SHORT TASK — Repeat only the lines running from the beginning of the material through the line that contains "tag(mb.build('yard', m_ground), kind='structure')".

[start INFORMATION PROVIDED]

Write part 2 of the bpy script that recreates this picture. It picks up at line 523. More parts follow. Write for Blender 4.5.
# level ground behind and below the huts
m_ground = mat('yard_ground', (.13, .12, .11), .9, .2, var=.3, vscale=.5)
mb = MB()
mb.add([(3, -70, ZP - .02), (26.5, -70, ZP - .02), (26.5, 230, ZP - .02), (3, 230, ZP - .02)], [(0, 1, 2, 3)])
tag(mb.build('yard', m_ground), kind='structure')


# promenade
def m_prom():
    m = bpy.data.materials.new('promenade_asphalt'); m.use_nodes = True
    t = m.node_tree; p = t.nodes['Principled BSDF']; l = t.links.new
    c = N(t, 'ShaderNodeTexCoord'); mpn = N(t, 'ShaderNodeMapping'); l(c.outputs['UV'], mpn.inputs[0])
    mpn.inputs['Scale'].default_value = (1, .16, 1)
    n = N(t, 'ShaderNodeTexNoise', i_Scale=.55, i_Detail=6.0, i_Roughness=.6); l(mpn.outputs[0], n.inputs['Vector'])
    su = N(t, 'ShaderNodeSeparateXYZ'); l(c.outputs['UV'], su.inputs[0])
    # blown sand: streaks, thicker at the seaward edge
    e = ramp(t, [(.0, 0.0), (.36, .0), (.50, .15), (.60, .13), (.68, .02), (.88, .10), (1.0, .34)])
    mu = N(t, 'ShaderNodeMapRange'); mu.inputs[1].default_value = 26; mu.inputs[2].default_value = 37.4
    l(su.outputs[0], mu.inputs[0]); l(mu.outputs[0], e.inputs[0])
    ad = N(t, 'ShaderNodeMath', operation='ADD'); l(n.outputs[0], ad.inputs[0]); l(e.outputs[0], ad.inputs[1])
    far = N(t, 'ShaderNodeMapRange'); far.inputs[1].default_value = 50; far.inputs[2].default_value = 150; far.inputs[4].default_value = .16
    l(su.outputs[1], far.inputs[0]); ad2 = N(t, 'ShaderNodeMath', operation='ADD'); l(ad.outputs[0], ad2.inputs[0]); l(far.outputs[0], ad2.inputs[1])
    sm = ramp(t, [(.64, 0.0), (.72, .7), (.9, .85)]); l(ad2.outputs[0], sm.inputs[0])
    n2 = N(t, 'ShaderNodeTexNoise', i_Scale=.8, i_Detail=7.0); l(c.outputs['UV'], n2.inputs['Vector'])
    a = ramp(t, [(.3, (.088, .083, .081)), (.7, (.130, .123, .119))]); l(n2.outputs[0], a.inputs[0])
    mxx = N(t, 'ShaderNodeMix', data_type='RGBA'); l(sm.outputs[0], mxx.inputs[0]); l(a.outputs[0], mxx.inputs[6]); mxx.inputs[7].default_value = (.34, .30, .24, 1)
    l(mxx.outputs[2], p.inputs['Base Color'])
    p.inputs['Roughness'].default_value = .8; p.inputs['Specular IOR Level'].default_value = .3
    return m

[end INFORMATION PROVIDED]

FULL RESPONSE —
Write part 2 of the bpy script that recreates this picture. It picks up at line 523. More parts follow. Write for Blender 4.5.
# level ground behind and below the huts
m_ground = mat('yard_ground', (.13, .12, .11), .9, .2, var=.3, vscale=.5)
mb = MB()
mb.add([(3, -70, ZP - .02), (26.5, -70, ZP - .02), (26.5, 230, ZP - .02), (3, 230, ZP - .02)], [(0, 1, 2, 3)])
tag(mb.build('yard', m_ground), kind='structure')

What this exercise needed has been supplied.